Reader Troy wrote in with this suggestion/rant about “Permascaffolding”….
“I think there’s a story in the unchanging scaffolds of some buildings in Tribeca. This one in the photo has had the same scaffold for nearly a decade (perhaps longer, I’ve only lived near it for that long). The building on Broadway and Leonard [346 Broadway/108 Leonard, above] is a once-lovely municipal court building of the very old school, but that said, it has a hideously butchered entrance. Does it need a major repair that the city can’t afford? Are bits falling off of it and threatening to hit pedestrians? If so, it’s odd that I’ve never seen any work going on here. None. [Sounds about right for a city building.—Ed.] They haven’t even bothered to change the expired permit for the scaffolding as it rusts in place and fuses into the sidewalk and the lovely Beaux Arts facade. Shame. But this scaffold isn’t alone! There are perhaps a half dozen in Tribeca. The one in front of Five Franklin Place is a particular eyesore. Will this ever get built? [See below.] There is work going on at this college building and it’s a cast iron masterpiece (just to the south at Broadway and Franklin) but the scaffold is old enough to start preschool. I can understand an old building needs some serious work—but why does that new building on West Street (housing the Palm Restaurant and the Downtown Community Center) have a scaffold on it when they wash the windows every few months? [See below.] Or the one at Franklin Tower on Church Street is another mystery. Do the residents like it this way? If I lived there the past 10 years and seven of them were sheathed in black mesh plastic—making it easier for criminals (and rats, or so I’ve heard) to climb in my million-dollar unit—I’d be pretty upset. Scaffold permit expired? No problem! The city renews it every year.”

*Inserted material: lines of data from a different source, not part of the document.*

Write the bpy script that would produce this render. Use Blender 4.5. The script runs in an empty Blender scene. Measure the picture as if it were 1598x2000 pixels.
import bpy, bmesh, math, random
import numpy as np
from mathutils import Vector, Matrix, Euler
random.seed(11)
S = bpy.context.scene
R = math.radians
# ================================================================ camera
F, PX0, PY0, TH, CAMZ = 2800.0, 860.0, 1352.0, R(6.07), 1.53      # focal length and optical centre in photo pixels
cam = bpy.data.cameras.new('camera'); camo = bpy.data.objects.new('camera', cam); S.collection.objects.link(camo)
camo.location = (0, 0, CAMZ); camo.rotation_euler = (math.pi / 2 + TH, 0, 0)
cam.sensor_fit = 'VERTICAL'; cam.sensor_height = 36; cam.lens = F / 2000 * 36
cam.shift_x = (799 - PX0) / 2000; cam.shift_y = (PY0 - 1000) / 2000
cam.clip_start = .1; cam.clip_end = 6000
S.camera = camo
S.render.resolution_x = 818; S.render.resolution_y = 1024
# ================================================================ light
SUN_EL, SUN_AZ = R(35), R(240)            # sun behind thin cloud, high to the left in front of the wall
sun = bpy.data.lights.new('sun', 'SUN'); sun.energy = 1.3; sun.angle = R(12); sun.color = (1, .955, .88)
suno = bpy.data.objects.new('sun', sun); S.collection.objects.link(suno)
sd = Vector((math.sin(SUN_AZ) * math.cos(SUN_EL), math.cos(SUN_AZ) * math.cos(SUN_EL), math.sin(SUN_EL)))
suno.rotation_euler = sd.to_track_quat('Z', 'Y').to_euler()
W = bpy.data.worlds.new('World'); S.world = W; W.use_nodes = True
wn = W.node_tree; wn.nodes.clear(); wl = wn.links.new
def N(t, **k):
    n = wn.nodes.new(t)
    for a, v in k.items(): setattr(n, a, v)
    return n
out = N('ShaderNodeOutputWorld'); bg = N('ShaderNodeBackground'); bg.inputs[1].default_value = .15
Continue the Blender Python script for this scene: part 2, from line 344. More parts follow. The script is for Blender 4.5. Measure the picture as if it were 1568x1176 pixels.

I love an passionate letter, but I withered at the thought of looking into the permits for any of these buildings. (I told Troy that the scaffolding at 200 Chambers was recently removed, and that Five Franklin appears to be unstalled—an Israeli company bought it—but the cool old design probably won’t survive.) It would take hours and hours and hours, and even if I discovered that not one person in the building at Broadway and Leonard had any idea why there was still scaffolding, I thought it unlikely that anything would happen as a result. You can fight city hall, but you probably won’t win, and certainly not anytime soon.
Then my partner remembered that I tried once: The permascaffolding at 258 Broadway (southwest corner of Warren) was driving me crazy because the permits were expired and there was no work. (This was before I got a dog that doesn’t like to go out in the rain or snow, at which point the protection comes in very handy.) I called 311, and perhaps coincidentally, the permits were renewed. The scaffolding stayed for quite a while longer, of course.
Still, we can vent. Which building’s longstanding scaffolding bothers you the most? I vote for 256 Broadway, if only because the scaffolding extends around 253 Broadway, onto Murray, and it has become one dark, often stinky corridor (and not just because of my dog!).
If you really feel energized, you can download the 311 app and report it to the city; I believe you can even submit a photo. As with most matters 311-related, I wouldn’t expect a lot to get done, but at least you can get it off your chest.
UPDATE: Another reader emailed to remind us all that chunks of 346 Broadway have been known to fall off from time to time; see this October 2010 DNAinfo article (“The city plans to complete the work within six weeks, said Mark Daly, spokesman for the Department of Citywide Administrative Services, which is in charge of the building”).
another one is 58-60 reade. They intend to add to this eyesore- where most of the block is already encased in these sky sidewalks. No work has been done there in 2 years but not they want to add to the width. I wish I owned a scaffold company at this point. They seem to be the only ones able to make money in this town
I saw some men working on the north façade of the Clocktower building (346 Bway) in 2000 or 2001, when one end of their scaffold slipped. The men survived but I haven’t seen any work on the building since.